Naturkatastrophen: Rette sich, wer kann

Wie umgehen mit den sich häufenden Naturkatastrophen? Der Historiker Nicolai Hannig hat ein Buch geschrieben über „Kalkulierte Gefahren. Naturkatastrophen und Vorsorge seit 1800„. Er beschreibt darin, wie wichtig das Vorsorge- und Sicherheitsversprechen gegen Naturgefahren für moderne Staaten war und mit welchen Mitteln man die Natur zu kontrollieren versucht hat. Im Gastbeitrag warnt Hannig angesichts des Hochwassers in Süddeutschland vor einem Rückfall in die Präventionspolitik des 19. Jahrhunderts.

Als Maximilian von Montgelas, der große bayerische Staatsreformer, Anfang des 19. Jahrhunderts den modernen Staat Bayern gestaltete, war ihm eines besonders wichtig: der Hochwasserschutz. Das Königreich sollte den besten Wasserbauer in seinen Dienst stellen, den es damals überhaupt gab, denn Montgelas hatte verstanden, dass sich Vertrauen in einen modernen Staat am besten aufbauen lässt, wenn dieser seine Bürger vor Katastrophen schützt und so gut vorsorgt, dass sie sicher leben können. Dass es dabei auch um gefühlte Sicherheit ging, zeigte sich schon im Außerwählten selbst: Carl Friedrich von Wiebeking, eigens vom Wiener Hof abgeworben, war überhaupt kein besonders versierter Hydrotekt. Aber auf Symbolpolitik, darauf verstanden sich Montgelas und sein Wasserbaumeister prächtig. Sie begradigten Flüsse, legten Sümpfe trocken und bauten Schutzwalle – alles begleitet von großer öffentlicher Aufmerksamkeit. Das Vorsorgemarketing zahlte sich aus. Vielen Dörfern konnte es gar nicht schnell genug gehen, bis die Flussbauer endlich anrückten, und nur vereinzelt waren erste Stimmen zu vernehmen, die davor warnten, dass der menschliche Eingriff in die Natur zu weit ginge.

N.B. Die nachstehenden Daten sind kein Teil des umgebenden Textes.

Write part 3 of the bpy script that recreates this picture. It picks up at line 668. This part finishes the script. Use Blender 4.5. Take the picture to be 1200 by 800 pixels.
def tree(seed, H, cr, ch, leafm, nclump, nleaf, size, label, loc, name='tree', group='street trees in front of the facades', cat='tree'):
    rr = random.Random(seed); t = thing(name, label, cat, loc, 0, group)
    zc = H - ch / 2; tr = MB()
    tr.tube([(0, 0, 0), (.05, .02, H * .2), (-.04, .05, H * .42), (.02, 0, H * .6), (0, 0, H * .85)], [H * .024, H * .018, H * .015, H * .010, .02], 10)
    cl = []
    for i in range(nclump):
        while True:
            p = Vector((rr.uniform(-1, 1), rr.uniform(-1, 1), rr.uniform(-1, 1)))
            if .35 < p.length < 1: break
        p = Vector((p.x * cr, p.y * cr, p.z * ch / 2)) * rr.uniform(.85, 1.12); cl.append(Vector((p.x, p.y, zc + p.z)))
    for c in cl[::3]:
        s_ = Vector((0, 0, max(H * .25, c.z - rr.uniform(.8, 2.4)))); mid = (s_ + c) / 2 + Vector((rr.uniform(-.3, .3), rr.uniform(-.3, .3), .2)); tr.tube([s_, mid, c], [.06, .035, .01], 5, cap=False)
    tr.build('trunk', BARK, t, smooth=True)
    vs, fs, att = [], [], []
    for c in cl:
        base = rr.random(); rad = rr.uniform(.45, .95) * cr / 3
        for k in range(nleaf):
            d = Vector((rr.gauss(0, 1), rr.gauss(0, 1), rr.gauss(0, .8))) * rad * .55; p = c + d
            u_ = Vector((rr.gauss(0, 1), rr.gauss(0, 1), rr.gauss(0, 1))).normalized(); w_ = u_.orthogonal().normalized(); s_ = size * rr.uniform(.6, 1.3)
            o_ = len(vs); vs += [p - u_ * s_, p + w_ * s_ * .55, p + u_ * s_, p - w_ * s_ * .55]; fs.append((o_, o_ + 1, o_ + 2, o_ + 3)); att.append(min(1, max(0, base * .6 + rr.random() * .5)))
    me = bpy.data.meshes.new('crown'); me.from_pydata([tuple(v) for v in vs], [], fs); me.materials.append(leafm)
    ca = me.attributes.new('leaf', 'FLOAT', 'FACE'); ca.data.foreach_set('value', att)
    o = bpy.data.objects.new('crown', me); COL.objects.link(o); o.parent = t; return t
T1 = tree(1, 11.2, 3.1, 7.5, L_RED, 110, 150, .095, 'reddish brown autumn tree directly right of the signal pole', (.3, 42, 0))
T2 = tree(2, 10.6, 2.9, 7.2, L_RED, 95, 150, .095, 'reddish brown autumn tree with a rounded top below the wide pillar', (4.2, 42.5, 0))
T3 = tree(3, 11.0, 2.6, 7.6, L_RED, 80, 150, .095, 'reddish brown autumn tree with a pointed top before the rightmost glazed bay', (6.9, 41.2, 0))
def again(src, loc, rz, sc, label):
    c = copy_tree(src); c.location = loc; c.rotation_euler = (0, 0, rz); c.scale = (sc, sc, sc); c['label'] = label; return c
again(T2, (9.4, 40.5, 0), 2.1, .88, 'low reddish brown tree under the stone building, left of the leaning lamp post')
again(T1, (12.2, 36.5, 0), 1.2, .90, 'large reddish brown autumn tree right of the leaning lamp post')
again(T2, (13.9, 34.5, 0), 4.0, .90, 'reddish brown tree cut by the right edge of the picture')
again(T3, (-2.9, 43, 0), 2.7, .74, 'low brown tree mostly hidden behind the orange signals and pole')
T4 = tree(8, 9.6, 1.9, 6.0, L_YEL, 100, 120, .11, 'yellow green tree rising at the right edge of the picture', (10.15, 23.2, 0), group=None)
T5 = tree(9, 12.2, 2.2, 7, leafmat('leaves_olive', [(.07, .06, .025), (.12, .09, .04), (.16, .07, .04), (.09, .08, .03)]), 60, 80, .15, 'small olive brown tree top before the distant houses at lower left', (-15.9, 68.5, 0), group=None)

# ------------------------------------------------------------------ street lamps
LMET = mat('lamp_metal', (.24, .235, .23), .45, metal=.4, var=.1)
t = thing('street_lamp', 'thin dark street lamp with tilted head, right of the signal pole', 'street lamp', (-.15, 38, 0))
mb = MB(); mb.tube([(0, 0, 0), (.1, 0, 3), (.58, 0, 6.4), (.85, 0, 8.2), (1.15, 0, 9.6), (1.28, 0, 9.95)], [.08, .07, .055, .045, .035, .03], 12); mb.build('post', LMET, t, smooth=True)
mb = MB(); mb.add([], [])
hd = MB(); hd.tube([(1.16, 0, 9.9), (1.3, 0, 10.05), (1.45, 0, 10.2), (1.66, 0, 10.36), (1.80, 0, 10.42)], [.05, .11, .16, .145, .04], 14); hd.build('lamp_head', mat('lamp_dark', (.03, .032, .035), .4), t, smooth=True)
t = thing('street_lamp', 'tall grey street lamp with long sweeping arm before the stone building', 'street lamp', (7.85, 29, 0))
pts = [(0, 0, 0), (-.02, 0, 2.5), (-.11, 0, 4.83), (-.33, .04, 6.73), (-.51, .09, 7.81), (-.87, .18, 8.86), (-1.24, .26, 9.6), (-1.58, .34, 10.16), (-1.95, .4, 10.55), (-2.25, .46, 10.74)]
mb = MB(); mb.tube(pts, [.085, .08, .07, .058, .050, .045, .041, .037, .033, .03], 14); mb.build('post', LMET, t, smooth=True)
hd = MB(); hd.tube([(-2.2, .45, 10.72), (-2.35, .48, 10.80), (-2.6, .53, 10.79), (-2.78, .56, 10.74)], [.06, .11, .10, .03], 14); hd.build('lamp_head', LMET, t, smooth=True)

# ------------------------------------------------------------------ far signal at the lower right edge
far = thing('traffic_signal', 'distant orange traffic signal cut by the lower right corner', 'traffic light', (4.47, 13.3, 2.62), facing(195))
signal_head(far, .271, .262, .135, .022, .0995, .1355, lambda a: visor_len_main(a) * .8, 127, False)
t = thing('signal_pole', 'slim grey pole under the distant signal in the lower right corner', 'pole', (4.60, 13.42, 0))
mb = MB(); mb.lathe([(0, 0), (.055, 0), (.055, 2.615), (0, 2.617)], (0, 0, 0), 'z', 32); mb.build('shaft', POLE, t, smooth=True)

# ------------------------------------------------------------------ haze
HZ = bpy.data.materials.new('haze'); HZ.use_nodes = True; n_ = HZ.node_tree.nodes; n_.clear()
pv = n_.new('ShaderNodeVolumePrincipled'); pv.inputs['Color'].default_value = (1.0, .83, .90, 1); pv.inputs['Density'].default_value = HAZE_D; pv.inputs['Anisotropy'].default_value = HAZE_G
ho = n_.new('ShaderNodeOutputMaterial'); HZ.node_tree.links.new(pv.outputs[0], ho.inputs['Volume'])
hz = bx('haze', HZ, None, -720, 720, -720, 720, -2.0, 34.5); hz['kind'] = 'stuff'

Vorsorge, in Mauerdicke gemessen

Wenn heute im Süden Deutschlands nach Tagen des Dauerregens mehrere Landkreise überschwemmt sind und der bayerische Ministerpräsident in Gummistiefeln und Regenjacke mit Staatswappen verlauten lässt, der Freistaat habe in den vergangenen Jahren Milliarden Euro in die Naturgefahrenvorsorge investiert (auch wenn zuletzt auf Drängen der Freien Wähler gekürzt wurde), fühlt man sich unweigerlich an das Gründungsversprechen Montgelas‘ erinnert. Vorsorge wird hier in Euro gemessen, in der Dicke der Mauern und der Höhe der Deiche. Viel Geld fließt in den Hochwasserschutz, auch in die Vorbereitung auf Dürren und Erdrutsche. Erspart bleiben den Betroffenen Leid und Verwüstung dennoch nicht. So ist es jetzt, so war es vor einigen Tagen im Saarland und so war es auch im Ahrtal im Juli 2021. Und das sind nur die jüngsten Hochwasser, die noch unmittelbar in unserem Katastrophengedächtnis gespeichert sind. Wetterextreme häufen sich. Der menschengemachte Klimawandel ist nicht mehr nur Szenario. Seine Folgen sind deutlich spürbar, auch in Deutschland, wo Starkregenereignisse zunehmen.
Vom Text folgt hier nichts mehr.